#### [REQUIRED TASK]
Which lines come from the start of the records through the line that holds "scene = bpy.context.scene"? Write them out word for word.

#### [STORED RECORDS]
>>>
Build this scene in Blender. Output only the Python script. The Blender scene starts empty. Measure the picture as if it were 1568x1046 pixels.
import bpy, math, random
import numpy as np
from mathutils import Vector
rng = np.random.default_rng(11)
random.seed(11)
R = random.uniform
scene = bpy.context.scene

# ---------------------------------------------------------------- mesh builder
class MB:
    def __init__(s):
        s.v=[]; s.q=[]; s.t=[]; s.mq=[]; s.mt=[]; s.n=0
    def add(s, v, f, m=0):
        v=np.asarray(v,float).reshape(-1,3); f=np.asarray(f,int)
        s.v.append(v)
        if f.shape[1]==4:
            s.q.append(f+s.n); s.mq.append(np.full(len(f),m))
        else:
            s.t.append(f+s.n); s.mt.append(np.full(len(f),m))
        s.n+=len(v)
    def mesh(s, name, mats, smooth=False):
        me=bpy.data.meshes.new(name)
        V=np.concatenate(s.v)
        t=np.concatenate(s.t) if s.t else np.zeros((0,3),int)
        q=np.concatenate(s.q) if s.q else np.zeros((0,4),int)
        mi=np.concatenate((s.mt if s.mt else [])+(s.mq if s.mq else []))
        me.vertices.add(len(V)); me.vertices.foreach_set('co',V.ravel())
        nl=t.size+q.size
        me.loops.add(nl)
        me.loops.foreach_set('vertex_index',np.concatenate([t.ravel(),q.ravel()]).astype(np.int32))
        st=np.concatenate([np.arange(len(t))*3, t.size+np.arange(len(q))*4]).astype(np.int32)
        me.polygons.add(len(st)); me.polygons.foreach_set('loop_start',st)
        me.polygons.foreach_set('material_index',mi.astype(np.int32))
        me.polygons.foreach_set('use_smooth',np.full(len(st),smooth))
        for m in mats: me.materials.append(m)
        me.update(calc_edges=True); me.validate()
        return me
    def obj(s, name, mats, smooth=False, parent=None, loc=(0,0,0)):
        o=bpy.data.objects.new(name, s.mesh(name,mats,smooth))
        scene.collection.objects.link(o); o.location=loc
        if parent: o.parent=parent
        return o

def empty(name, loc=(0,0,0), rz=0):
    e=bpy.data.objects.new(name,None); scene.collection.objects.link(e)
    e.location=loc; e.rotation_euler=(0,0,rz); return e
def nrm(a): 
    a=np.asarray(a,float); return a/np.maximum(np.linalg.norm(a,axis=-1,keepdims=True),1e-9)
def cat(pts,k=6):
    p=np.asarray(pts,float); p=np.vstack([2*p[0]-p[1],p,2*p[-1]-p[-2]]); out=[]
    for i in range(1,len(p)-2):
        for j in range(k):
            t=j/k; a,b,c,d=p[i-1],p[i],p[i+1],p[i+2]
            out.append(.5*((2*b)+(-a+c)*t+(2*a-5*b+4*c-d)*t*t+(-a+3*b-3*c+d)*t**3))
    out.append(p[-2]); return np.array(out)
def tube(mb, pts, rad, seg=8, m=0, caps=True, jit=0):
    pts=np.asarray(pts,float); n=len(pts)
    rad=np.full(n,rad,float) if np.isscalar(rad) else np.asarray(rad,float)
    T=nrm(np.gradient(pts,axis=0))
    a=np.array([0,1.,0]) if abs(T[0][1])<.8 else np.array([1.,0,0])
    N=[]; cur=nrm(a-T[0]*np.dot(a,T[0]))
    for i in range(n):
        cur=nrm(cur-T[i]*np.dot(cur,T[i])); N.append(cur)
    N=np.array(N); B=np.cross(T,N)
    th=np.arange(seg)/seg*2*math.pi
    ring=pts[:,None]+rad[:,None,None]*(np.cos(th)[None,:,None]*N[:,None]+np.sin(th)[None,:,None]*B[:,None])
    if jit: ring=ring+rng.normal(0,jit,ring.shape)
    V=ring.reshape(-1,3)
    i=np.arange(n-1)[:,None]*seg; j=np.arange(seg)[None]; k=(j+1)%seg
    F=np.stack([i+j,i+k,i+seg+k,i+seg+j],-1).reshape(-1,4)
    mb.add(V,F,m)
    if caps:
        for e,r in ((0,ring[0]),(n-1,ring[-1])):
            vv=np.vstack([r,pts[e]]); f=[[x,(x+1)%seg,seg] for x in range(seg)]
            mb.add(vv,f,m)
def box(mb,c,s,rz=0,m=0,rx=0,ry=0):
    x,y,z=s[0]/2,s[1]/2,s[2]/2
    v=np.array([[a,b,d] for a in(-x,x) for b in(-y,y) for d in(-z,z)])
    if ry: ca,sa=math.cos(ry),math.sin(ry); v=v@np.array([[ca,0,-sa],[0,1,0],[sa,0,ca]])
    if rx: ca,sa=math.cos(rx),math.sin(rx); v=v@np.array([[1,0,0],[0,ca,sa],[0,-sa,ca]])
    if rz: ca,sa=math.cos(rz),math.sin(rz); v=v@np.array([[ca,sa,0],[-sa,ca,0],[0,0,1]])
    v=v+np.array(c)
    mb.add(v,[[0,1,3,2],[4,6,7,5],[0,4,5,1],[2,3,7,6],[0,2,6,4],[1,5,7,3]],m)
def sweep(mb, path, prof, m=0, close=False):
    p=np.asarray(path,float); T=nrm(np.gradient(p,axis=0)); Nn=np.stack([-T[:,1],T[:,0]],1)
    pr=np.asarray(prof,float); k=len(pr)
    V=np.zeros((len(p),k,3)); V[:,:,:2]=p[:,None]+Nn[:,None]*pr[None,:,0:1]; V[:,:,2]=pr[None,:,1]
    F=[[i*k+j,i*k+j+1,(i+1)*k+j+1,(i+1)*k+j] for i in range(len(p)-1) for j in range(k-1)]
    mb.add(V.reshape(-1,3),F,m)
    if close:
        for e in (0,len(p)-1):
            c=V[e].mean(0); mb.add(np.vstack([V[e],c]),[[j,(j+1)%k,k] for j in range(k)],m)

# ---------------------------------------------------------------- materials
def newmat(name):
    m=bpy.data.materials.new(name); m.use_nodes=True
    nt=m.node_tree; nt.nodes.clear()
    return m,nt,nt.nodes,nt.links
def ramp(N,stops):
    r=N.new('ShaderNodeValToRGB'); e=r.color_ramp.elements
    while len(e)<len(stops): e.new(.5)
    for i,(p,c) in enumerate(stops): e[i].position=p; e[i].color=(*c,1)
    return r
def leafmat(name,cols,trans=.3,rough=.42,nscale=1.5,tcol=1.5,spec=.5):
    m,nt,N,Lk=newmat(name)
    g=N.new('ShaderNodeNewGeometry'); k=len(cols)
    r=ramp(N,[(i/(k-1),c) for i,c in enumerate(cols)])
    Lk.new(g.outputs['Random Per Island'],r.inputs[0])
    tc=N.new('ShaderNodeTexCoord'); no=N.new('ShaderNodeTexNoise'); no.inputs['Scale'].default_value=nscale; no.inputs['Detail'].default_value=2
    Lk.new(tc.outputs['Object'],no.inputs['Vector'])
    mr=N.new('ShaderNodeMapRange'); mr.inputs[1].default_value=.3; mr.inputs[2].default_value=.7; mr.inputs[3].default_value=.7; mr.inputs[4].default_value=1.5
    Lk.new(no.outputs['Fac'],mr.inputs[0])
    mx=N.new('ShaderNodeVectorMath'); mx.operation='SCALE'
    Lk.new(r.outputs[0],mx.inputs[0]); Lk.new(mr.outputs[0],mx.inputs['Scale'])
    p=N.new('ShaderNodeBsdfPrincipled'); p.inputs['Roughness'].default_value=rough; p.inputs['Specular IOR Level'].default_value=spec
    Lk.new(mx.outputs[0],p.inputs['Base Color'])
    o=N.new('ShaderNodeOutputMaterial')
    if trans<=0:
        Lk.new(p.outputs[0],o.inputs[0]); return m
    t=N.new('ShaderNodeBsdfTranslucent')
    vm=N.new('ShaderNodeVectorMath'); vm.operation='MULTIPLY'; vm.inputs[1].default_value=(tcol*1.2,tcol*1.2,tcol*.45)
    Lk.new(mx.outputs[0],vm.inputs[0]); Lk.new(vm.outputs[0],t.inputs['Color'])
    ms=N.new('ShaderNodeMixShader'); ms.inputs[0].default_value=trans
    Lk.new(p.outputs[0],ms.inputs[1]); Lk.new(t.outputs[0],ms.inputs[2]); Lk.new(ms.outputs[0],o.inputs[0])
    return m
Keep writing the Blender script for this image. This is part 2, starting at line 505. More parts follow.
<<<
#### [ANSWER TO THE EXERCISE]
Build this scene in Blender. Output only the Python script. The Blender scene starts empty. Measure the picture as if it were 1568x1046 pixels.
import bpy, math, random
import numpy as np
from mathutils import Vector
rng = np.random.default_rng(11)
random.seed(11)
R = random.uniform
scene = bpy.context.scene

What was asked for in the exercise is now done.